- Supplied material:
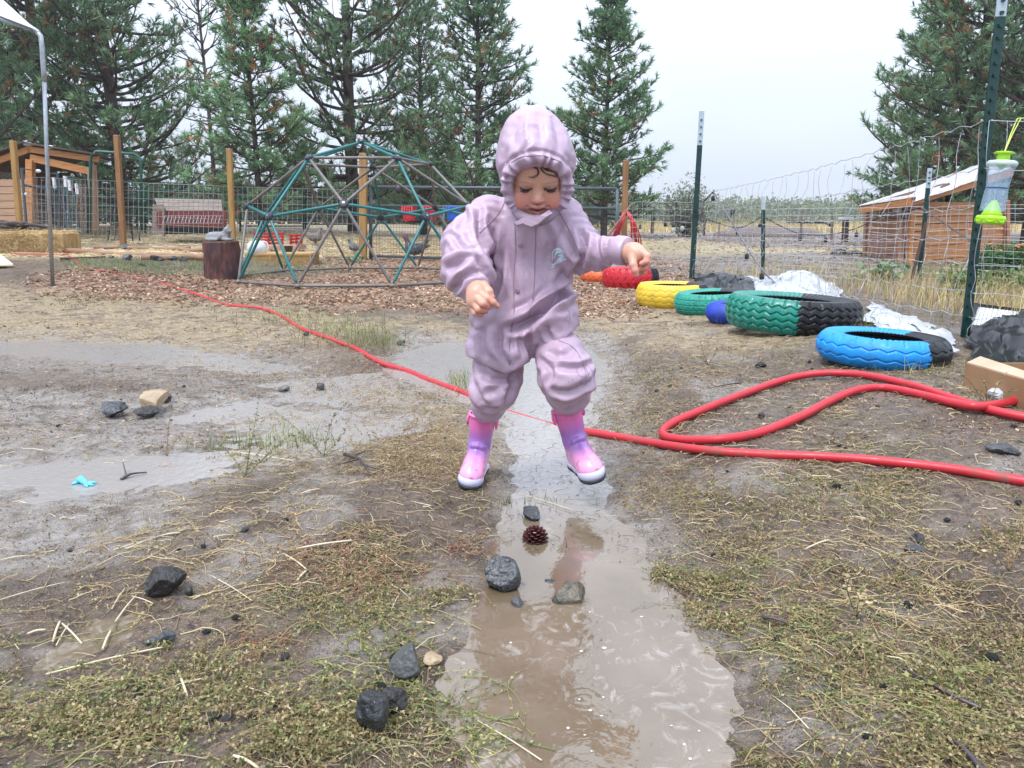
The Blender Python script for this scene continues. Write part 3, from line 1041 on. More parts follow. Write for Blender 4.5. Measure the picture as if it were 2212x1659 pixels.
def pipe_panel(label, pts, rails, Y, name='corral_panel', m=M_greenpipe, r=.022, rnd=.12, group='green pipe corral panels', uprights=(), slope=None):
    """pts: xl, xr, ytop_l, ytop_r, ybot"""
    xl, xr, yl, yr, yb = pts
    Yl, Yr = Y if hasattr(Y, '__len__') else (Y, Y)
    A = W(xl, yb, Yl); B = W(xr, yb, Yr); C_ = W(xr, yr, Yr); D_ = W(xl, yl, Yl)
    t = thing(name, label, 'corral panel', (A + B) / 2, group)
    mb = MB()
    f = lambda u, v: A.lerp(B, u).lerp(D_.lerp(C_, u), v)
    L = (B - A).length; du = rnd / L; dv = rnd / (D_ - A).length
    mb.tube([f(0, -.12), f(0, 1 - dv), f(du * .3, 1 - dv * .3), f(du, 1), f(1 - du, 1), f(1 - du * .3, 1 - dv * .3), f(1, 1 - dv), f(1, -.12)], r, 8)
    mb.build('pipe_frame', m, t, smooth=True)
    for i in range(rails):
        v = .02 + .84 * i / max(rails - 1, 1)
        mb = MB(); mb.tube([f(0, v), f(1, v)], r * .7, 6); mb.build('rail', m, t, smooth=True)
    for u in uprights:
        mb = MB(); mb.tube([f(u, 0), f(u, 1)], r * .8, 6); mb.build('upright', m, t, smooth=True)
    return t


pipe_panel('green corral panel with rounded corners to the left of the green arch', (140, 190, 382, 389, 492), 6, (13.4, 14.4))
pipe_panel('green corral panel closing the opening of the green arch', (209, 296, 389, 393, 480), 6, (15.0, 15.1), uprights=(.5,))
pipe_panel('long green corral panel behind the red and grey nest box', (314, 486, 397, 403, 492), 6, (15.2, 15.4), uprights=(.55,))
pipe_panel('green corral panel running from the stump post towards the dome', (519, 655, 403, 404, 490), 6, (15.2, 16.2), uprights=(.08,))
pipe_panel('green corral panel far back behind the climbing dome', (660, 775, 404, 407, 486), 6, (16.4, 16.8))
# arch
t = thing('gate_arch', 'tall dark green pipe arch over the corral gate on the left', 'gate arch', W(250, 497, 14.3))
a, b = W(194, 500, 14.1), W(306, 500, 14.4)
c, d = W(303, 336, 14.4), W(194, 331, 14.1)
mb = MB(); mb.tube([a, d - Vector((0, 0, .12)), d - Vector((-.03, 0, .03)), d + Vector((.12, 0, .03)), c + Vector((-.12, 0, .03)), c - Vector((.03, 0, .03)), c - Vector((0, 0, .12)), b], .028, 8)
mb.build('pipe_frame', M_greenpipe, t, smooth=True)
for v in (.38, .62, .82):
    mb = MB(); mb.tube([b + Vector((.0, 0, v * .9)), b + Vector((.14, 0, v * .9))], .02, 6); mb.build('hinge', M_greenpipe, t)

# small grey gate, far left
t = thing('grey_pipe_gate', 'small grey pipe gate with wire mesh in front of the open shelter', 'gate', W(85, 505, 12.9))
A, B, C_, D_ = W(58, 500, 12.6), W(128, 512, 13.1), W(124, 376, 13.1), W(47, 364, 12.6)
mb = MB(); mb.tube([A, D_, C_, B], .024, 8); mb.tube([A.lerp(D_, .74), B.lerp(C_, .74)], .02, 8); mb.tube([A.lerp(D_, .06), B.lerp(C_, .06)], .02, 8)
mb.build('pipe_frame', M_greypipe, t)
welded_mesh('wire_mesh', A, B, B.lerp(C_, .74), A.lerp(D_, .74), 8, 8, .004, M_wire, t)
mb = MB()
for u, v in ((0.02, .6), (.02, .1), (.45, 1.0)):
    mb = MB(); p = A.lerp(B, u).lerp(D_.lerp(C_, u), v); mb.ball(p, (.05, .03, .03), 8, 6)
    mb.build('white_tie', M_whiteplastic, t)
# rolled wire by the shelter
t = thing('wire_roll', 'loose upright sheet of bluish wire mesh leaning by the shelter post', 'wire', W(160, 500, 13.2))
for k, (xa, xb, yt) in enumerate(((128, 150, 388), (150, 172, 392), (172, 186, 400))):
    welded_mesh('wire_mesh', W(xa + 6, 508 - 4 * k, 13.0 + .1 * k), W(xb, 505 - 4 * k, 13.4), W(xb, yt, 13.4), W(xa, yt - 3, 13.0 + .1 * k), 5, 10, .0035, M_wire, t, wob=.05, seed=k + 3)
for (x, yt, yb, lab) in ((141, 382, 520, 'tallest and nearest'), (166, 398, 506, 'rightmost'), (117, 385, 470, 'leftmost and shortest'), (150, 390, 505, 'second from the right')):
    t = thing('step_in_post', lab + ' of the slim white capped stakes by the shelter', 'stake', W(x, yb, 13.0), 'white capped stakes by the shelter')
    mb = MB(); mb.box(W(x, (yt + 20 + yb) / 2, 13.0), (.035, .03, (yb - yt - 20) / 1593 * 13)); mb.build('shaft', M_greypipe, t)
    mb = MB(); mb.box(W(x, yt + 10, 13.0), (.04, .035, 22 / 1593 * 13)); mb.build('cap', M_whiteplastic, t)


def planks(t, A, B, C_, D_, n, th, m, gap=.012, name='plank', vary=True):
    """horizontal boards on quad A bottom left, B bottom right, C top right, D top left"""
    nrm = (B - A).cross(D_ - A).normalized()
    for i in range(n):
        v0 = i / n; v1 = (i + 1) / n - gap / max((D_ - A).length, .1)
        off = nrm * (.006 * math.sin(i * 12.9898) if vary else 0)
        p = [A.lerp(D_, v0) + off, B.lerp(C_, v0) + off, B.lerp(C_, v1) + off, A.lerp(D_, v1) + off]
        mb = MB(); mb.poly([x - nrm * th for x in p], nrm * th)
        mb.build(name, m, t)


# open shelter on the left
t = thing('open_shelter', 'open fronted wooden shelter with low gable roof at the far left', 'shed', W(100, 500, 14.0))
Ys = 14.2
fr = lambda x, y, Y=Ys: W(x, y, Y)
planks(t, fr(-60, 482), fr(60, 480), fr(60, 386), fr(-60, 386), 6, .03, M_pine_board)
mb = MB(); mb.beam(fr(66, 500), fr(66, 345), .12, .12); mb.build('shelter_post', M_cedar, t)
mb = MB(); mb.beam(fr(203, 498), fr(196, 362), .09, .09); mb.build('shelter_post', M_pine_board, t)
mb = MB(); mb.beam(fr(208, 495, 14.3), fr(202, 356, 14.3), .05, .09); mb.build('shelter_post', M_pine_board, t)
mb = MB(); mb.beam(fr(62, 322), fr(212, 345), .05, .11, bev=.005); mb.build('fascia', M_cedar, t)
mb = MB(); mb.beam(fr(66, 341), fr(200, 371), .06, .13, bev=.005); mb.build('beam', M_cedar, t)
mb = MB(); mb.beam(fr(-70, 372), fr(64, 322), .05, .11, bev=.005); mb.build('fascia', M_cedar, t)
bk = Vector((0, 2.4, .0))
up = Vector((0, 0, .07))
mb = MB(); mb.poly([fr(60, 320) + up - Vector((0, .15, 0)), fr(216, 344) + up - Vector((0, .15, 0)), fr(216, 344) + up + bk, fr(60, 320) + up + bk], Vector((0, 0, .03))); mb.build('roof', M_roof, t)
mb = MB(); mb.poly([fr(-80, 372) + up - Vector((0, .15, 0)), fr(60, 319) + up - Vector((0, .15, 0)), fr(60, 319) + up + bk, fr(-80, 372) + up + bk], Vector((0, 0, .03))); mb.build('roof', M_roof, t)
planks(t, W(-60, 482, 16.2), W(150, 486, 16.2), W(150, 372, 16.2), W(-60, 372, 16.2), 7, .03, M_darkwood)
planks(t, W(165, 490, 15.6), W(196, 490, 15.6), W(196, 400, 15.6), W(165, 400, 15.6), 6, .03, M_cedar)
for px in (62, 110):
    c = thing('white_rag', 'small white rag lying on the shelter roof ' + ('beside the ridge' if px < 100 else 'right of the canopy pole'), 'rag', fr(px, 310))
    mb = MB(); mb.ball(fr(px, 318 + (px - 62) * .12) + Vector((0, 0, .05)), (.09 if px < 100 else .05, .08, .035), 10, 6); mb.build('cloth', M_whiteplastic, c)

# red and grey nest box
t = thing('nest_box', 'long low nest box with weathered grey top boards and barn red front', 'animal feeder box', W(410, 505, 14.0))
Yn = 13.9
bx = lambda x, y, Y=Yn: W(x, y, Y)
planks(t, bx(338, 490), bx(488, 490), bx(488, 455), bx(338, 455), 2, .03, M_redboard)
planks(t, bx(345, 455, Yn + .06), bx(480, 455, Yn + .06), bx(478, 431, Yn + .5), bx(333, 428, Yn + .5), 3, .03, M_greyboard)
planks(t, bx(328, 507, Yn + .1), bx(352, 507, Yn + .0), bx(352, 440, Yn), bx(330, 440, Yn + .1), 5, .03, M_greyboard)
mb = MB(); mb.box(bx(415, 499) + Vector((0, .25, 0)), (1.15, .4, .12)); mb.build('dark_base', M_black, t)
mb = MB(); mb.beam(bx(354, 510, Yn - .03), bx(354, 448, Yn - .03), .06, .04); mb.build('corner_post', M_greyboard, t)
mb = MB()
for i in range(16):
    mb.tube([bx(356 + i * 8, 466, Yn - .05), bx(352 + i * 8, 482, Yn - .12)], .004, 3, cap=False)
mb.tube([bx(350, 466, Yn - .05), bx(482, 466, Yn - .05)], .006, 4); mb.tube([bx(350, 482, Yn - .12), bx(482, 482, Yn - .12)], .006, 4)
mb.build('wire_hay_rack', M_wire, t)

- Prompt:
Write out, exactly as they stand, the lines from the one containing "7, .03, M_darkwood)" through the one containing "mb = MB(); mb.ball(fr(px, 318", both ends included.

- Exercise solution:
planks(t, W(-60, 482, 16.2), W(150, 486, 16.2), W(150, 372, 16.2), W(-60, 372, 16.2), 7, .03, M_darkwood)
planks(t, W(165, 490, 15.6), W(196, 490, 15.6), W(196, 400, 15.6), W(165, 400, 15.6), 6, .03, M_cedar)
for px in (62, 110):
    c = thing('white_rag', 'small white rag lying on the shelter roof ' + ('beside the ridge' if px < 100 else 'right of the canopy pole'), 'rag', fr(px, 310))
    mb = MB(); mb.ball(fr(px, 318 + (px - 62) * .12) + Vector((0, 0, .05)), (.09 if px < 100 else .05, .08, .035), 10, 6); mb.build('cloth', M_whiteplastic, c)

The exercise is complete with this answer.